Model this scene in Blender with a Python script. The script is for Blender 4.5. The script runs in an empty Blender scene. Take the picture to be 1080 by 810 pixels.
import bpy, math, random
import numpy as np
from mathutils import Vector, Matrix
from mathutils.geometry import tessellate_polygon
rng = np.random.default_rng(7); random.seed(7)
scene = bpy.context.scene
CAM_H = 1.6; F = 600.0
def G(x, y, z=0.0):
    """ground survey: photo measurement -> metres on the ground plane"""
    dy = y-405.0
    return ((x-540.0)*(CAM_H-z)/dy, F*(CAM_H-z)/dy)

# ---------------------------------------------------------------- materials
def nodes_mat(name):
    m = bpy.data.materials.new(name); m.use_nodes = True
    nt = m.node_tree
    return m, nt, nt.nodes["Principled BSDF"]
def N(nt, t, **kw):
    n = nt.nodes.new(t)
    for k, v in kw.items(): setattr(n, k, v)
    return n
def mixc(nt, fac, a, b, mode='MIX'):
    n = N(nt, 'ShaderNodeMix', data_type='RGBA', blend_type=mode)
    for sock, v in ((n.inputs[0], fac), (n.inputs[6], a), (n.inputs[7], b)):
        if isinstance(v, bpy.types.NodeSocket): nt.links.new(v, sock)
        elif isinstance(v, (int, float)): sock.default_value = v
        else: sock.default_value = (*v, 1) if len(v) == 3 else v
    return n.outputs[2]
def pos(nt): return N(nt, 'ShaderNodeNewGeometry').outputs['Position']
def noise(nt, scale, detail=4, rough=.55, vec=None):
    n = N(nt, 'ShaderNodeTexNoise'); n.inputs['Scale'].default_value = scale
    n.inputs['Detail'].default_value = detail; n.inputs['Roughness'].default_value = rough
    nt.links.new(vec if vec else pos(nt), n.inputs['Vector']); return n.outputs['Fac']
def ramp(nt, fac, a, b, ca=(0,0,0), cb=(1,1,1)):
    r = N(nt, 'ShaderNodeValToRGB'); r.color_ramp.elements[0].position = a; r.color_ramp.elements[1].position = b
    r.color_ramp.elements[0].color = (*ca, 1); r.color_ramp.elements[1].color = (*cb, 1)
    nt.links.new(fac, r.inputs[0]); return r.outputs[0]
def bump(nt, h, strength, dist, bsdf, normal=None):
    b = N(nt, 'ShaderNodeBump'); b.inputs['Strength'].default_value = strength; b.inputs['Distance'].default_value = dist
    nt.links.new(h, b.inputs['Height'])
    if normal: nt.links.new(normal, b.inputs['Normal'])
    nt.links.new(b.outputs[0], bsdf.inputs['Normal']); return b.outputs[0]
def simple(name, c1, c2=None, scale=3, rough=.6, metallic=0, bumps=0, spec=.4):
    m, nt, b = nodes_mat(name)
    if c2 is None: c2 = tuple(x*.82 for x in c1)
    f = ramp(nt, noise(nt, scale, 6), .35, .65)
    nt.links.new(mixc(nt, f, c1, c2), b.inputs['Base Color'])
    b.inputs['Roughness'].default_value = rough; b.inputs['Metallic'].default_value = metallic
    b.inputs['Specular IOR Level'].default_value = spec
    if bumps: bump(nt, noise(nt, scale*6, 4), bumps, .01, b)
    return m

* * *

What to do. Copy out all of the data exactly, leaving nothing out.

Expected output.
Model this scene in Blender with a Python script. The script is for Blender 4.5. The script runs in an empty Blender scene. Take the picture to be 1080 by 810 pixels.
import bpy, math, random
import numpy as np
from mathutils import Vector, Matrix
from mathutils.geometry import tessellate_polygon
rng = np.random.default_rng(7); random.seed(7)
scene = bpy.context.scene
CAM_H = 1.6; F = 600.0
def G(x, y, z=0.0):
    """ground survey: photo measurement -> metres on the ground plane"""
    dy = y-405.0
    return ((x-540.0)*(CAM_H-z)/dy, F*(CAM_H-z)/dy)

# ---------------------------------------------------------------- materials
def nodes_mat(name):
    m = bpy.data.materials.new(name); m.use_nodes = True
    nt = m.node_tree
    return m, nt, nt.nodes["Principled BSDF"]
def N(nt, t, **kw):
    n = nt.nodes.new(t)
    for k, v in kw.items(): setattr(n, k, v)
    return n
def mixc(nt, fac, a, b, mode='MIX'):
    n = N(nt, 'ShaderNodeMix', data_type='RGBA', blend_type=mode)
    for sock, v in ((n.inputs[0], fac), (n.inputs[6], a), (n.inputs[7], b)):
        if isinstance(v, bpy.types.NodeSocket): nt.links.new(v, sock)
        elif isinstance(v, (int, float)): sock.default_value = v
        else: sock.default_value = (*v, 1) if len(v) == 3 else v
    return n.outputs[2]
def pos(nt): return N(nt, 'ShaderNodeNewGeometry').outputs['Position']
def noise(nt, scale, detail=4, rough=.55, vec=None):
    n = N(nt, 'ShaderNodeTexNoise'); n.inputs['Scale'].default_value = scale
    n.inputs['Detail'].default_value = detail; n.inputs['Roughness'].default_value = rough
    nt.links.new(vec if vec else pos(nt), n.inputs['Vector']); return n.outputs['Fac']
def ramp(nt, fac, a, b, ca=(0,0,0), cb=(1,1,1)):
    r = N(nt, 'ShaderNodeValToRGB'); r.color_ramp.elements[0].position = a; r.color_ramp.elements[1].position = b
    r.color_ramp.elements[0].color = (*ca, 1); r.color_ramp.elements[1].color = (*cb, 1)
    nt.links.new(fac, r.inputs[0]); return r.outputs[0]
def bump(nt, h, strength, dist, bsdf, normal=None):
    b = N(nt, 'ShaderNodeBump'); b.inputs['Strength'].default_value = strength; b.inputs['Distance'].default_value = dist
    nt.links.new(h, b.inputs['Height'])
    if normal: nt.links.new(normal, b.inputs['Normal'])
    nt.links.new(b.outputs[0], bsdf.inputs['Normal']); return b.outputs[0]
def simple(name, c1, c2=None, scale=3, rough=.6, metallic=0, bumps=0, spec=.4):
    m, nt, b = nodes_mat(name)
    if c2 is None: c2 = tuple(x*.82 for x in c1)
    f = ramp(nt, noise(nt, scale, 6), .35, .65)
    nt.links.new(mixc(nt, f, c1, c2), b.inputs['Base Color'])
    b.inputs['Roughness'].default_value = rough; b.inputs['Metallic'].default_value = metallic
    b.inputs['Specular IOR Level'].default_value = spec
    if bumps: bump(nt, noise(nt, scale*6, 4), bumps, .01, b)
    return m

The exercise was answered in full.